Ainsi de suite, de caractère en caractère ; mais nous pouvons nous en tenir là et répéter, en simplifiant un peu : dans la première phase de la représentation, ce qui était représenté, c’était le groupe, corporations de métier, villes ou ordres ; dans la seconde, c’est l’individu hors du groupe, hors du métier, à peine rattaché au sol, non situé, non localisé, non domicilié socialement et se mouvant en toute fantaisie de coin en carre et de bas en haut dans l’État.

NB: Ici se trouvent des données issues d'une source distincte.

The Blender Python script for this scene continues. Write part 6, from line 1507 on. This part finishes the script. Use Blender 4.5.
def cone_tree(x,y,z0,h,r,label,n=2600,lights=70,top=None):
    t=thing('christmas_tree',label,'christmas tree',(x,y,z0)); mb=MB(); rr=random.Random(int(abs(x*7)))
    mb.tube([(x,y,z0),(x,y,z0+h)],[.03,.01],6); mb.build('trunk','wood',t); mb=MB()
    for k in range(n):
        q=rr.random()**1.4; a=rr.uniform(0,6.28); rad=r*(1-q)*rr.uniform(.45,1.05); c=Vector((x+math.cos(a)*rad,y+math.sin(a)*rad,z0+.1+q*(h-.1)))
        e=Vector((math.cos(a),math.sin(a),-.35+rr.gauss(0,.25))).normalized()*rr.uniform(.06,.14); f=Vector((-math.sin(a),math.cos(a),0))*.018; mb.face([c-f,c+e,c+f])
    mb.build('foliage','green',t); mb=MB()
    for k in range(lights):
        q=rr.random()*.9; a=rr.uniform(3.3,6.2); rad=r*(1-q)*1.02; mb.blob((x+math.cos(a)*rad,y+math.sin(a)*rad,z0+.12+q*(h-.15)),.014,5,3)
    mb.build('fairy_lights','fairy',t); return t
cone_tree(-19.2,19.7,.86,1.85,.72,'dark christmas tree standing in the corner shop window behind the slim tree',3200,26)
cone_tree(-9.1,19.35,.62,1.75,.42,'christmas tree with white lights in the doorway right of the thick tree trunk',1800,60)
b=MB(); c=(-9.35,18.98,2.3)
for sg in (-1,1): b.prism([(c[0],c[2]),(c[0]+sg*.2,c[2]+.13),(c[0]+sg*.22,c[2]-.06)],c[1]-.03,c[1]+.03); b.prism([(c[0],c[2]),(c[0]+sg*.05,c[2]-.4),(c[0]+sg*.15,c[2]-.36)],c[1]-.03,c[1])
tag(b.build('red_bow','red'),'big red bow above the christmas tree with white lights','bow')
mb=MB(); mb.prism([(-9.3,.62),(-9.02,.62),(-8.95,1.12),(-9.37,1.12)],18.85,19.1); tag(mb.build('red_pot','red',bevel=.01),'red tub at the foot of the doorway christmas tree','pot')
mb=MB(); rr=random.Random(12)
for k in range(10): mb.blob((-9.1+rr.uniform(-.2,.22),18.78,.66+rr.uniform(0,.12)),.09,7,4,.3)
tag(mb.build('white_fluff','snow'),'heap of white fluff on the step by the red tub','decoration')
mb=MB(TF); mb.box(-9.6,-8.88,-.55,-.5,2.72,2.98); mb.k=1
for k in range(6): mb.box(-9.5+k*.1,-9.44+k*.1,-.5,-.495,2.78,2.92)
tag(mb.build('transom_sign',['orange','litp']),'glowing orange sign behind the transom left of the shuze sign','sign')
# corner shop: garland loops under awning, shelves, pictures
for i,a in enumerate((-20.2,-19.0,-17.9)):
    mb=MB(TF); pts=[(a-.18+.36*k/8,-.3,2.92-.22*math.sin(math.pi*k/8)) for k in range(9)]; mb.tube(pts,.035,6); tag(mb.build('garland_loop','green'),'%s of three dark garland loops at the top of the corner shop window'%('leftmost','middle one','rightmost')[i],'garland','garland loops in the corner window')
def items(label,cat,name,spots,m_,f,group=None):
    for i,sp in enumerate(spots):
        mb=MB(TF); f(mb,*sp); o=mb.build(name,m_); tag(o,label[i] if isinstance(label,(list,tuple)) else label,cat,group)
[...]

Même dans la première phase, deux espèces d’État : l’État communal et l’État national — ou plutôt deux variétés de la même espèce : le système des ordres. La commune est un petit État fondé sur les lignages et les métiers — comme le grand État, l’État national, sur les ordres ; dans ce petit État, le lignage et le métier sont de petits ordres. C’est le régime représentatif, ou c’est un régime représentatif, qui repose sur les institutions corporatives : fraternités, ghildes, hanses, arts, métiers. Il en est ainsi dans tout l’occident de l’Europe : en Allemagne, en Flandre, en Angleterre, en France, en Suisse, en Italie. Seulement de ce qu’il y a représentation, il ne faut pas se hâter de déduire qu’il y a nécessairement élection. Loin de là : l’élection semble n’avoir pas été la forme ordinaire, mais bien une forme assez rarement usitée, de constituer la représentation dans les villes. Si la représentation ne s’offre plus guère à nous que liée à l’élection, tirée d’elle et créée par elle, c’est un phénomène récent : ce n’en est ni une nécessité, ni une condition, ni même une tradition. En droit, il peut y avoir, et, en fait, il y a eu, pendant très longtemps, représentation, sans qu’il y eût élection ; et l’on ne soutiendrait pas que ce fût le régime représentatif en sa définition toute pleine, mais c’est sûrement un mode ou un degré de ce régime, qu’on lui en donne ou refuse le nom. La force corporative en est la grande et presque l’unique force ; le métier y est presque tout : certaines familles, les lignages, y sont beaucoup ou quelque chose, suivant les lieux ; nulle part, l’individu isolé n’y est rien.